Two almost identical villas on Schwarzova Street were built according to the design of the architect Vilém Beer for the befriended Jewish families of Kraus (no. 48) and Löbner (no. 50). The architect Beer drew up the plans for the houses probably in 1927, when the triangular block where the villas are located was divided into three lots. Both large objects were realised during the year 1928 by the Pilsen builder Ferdinand Kout and approved for use as apartment houses in February 1929. The third plot remained undeveloped and was used as a common garden for both houses.
The realised look of these multi-storey villas, unlike the project as a whole, shows inspiration taken from Classicist architecture. The houses are covered with tented roofs, and complemented by bays and hips on the shorter side wings. The main facades are oriented towards Schwarzova Street and accentuated by a protruding loggia finished with a balcony with wrought iron railings on the first floor. The fronts are topped by larger gabled dormers creating the impression of a tympanum. Both villas are entered from this side by a staircase with two straight legs. Window openings, rectangular in the basement and on the ground floor, with segmented arches on the first floor and in the attic, grant the buildings rhythm, symmetry and order.
The generously designed villas offered their users a living area in the basement, an elevated ground floor, first floor and part of the attic. The layout of the buildings reflected their function as residential buildings. There were two smaller apartments with facilities and a garage in the basement. The ground floor and first floor housed more opulent homes that were similar in layout, one of which was inhabited by the clients themselves and their maid. The loft was partially used as a service area (the maid’s room and the laundry); the remaining area as an attic.
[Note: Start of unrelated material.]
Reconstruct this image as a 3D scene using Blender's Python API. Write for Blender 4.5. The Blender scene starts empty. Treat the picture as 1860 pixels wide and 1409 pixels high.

The Löbner family and the Kraus family were probably also affected by the anti-Jewish racial laws during the Second World War. The memory of Emil and Josefa Löbner is commemorated by what is called Stolpersteine – the Stones of the Disappeared, embedded in the pavement in front of their former home. While the house of the Löbners remained a residential building even after the deaths of its original owners and only minor changes were made there in connection with modernisation of the apartments, preserving the authentic look of the building, the Kraus villa was adapted in 1954 into the State Veterinary Institute, which still resides there today. In 1969, the original urbanism concept of the whole block was disturbed when a three-storey apartment block was constructed on the site of the original shared garden.